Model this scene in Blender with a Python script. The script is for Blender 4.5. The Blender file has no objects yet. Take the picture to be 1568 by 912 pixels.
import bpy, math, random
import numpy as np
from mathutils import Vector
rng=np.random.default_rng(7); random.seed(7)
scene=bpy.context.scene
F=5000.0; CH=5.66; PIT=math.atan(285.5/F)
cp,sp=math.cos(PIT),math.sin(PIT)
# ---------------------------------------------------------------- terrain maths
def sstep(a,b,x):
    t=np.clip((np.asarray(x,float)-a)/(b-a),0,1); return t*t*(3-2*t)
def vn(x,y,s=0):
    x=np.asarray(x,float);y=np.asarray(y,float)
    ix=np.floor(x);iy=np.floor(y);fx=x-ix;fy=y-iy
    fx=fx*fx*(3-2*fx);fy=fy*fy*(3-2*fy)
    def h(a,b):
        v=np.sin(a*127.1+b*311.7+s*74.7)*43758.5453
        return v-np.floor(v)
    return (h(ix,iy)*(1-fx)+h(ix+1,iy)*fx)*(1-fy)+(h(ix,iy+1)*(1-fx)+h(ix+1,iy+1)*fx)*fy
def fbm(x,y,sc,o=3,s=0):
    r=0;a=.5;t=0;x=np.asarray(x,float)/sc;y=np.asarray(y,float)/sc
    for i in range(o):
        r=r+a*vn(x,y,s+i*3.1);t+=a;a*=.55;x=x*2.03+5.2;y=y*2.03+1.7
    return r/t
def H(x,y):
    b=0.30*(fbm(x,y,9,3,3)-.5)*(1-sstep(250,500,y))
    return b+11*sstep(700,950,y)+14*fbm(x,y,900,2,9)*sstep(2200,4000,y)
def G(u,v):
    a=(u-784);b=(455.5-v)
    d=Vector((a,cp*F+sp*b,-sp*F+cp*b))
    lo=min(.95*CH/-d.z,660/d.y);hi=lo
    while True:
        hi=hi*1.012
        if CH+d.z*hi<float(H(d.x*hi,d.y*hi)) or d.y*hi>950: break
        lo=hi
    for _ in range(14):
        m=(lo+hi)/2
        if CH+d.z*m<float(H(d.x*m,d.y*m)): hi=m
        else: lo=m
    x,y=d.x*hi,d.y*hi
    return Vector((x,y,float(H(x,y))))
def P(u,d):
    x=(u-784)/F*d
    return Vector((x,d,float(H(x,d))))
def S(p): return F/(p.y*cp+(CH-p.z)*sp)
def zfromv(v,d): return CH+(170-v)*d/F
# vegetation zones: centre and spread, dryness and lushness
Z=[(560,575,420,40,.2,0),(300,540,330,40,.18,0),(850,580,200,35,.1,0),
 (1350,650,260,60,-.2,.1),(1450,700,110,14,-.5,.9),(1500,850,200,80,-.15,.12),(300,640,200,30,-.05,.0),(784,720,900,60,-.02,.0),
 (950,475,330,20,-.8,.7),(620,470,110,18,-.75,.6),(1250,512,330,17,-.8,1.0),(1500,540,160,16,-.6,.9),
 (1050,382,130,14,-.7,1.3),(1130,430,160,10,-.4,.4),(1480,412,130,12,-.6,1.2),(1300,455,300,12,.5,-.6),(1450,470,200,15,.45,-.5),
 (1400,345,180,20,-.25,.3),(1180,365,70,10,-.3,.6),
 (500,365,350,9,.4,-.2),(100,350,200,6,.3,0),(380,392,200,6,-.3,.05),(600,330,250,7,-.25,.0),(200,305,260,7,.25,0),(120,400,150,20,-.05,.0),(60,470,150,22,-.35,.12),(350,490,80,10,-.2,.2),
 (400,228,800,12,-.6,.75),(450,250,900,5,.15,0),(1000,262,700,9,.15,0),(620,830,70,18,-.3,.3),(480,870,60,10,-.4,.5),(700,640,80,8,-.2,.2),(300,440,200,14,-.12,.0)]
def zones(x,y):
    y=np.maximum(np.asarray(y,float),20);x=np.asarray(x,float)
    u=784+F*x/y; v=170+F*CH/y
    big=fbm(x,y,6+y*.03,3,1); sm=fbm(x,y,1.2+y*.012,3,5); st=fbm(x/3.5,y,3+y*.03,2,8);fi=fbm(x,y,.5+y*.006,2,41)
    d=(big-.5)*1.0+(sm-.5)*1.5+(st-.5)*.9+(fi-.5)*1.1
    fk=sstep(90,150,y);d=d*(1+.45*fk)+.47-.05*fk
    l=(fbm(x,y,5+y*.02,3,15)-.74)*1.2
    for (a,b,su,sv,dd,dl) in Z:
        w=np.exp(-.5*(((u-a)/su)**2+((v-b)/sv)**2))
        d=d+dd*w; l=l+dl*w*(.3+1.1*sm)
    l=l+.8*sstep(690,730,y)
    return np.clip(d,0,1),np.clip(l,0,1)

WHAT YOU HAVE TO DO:
Answer with one number: how many lines in the listing hold "scene".

RESULT OF THIS EXERCISE:
2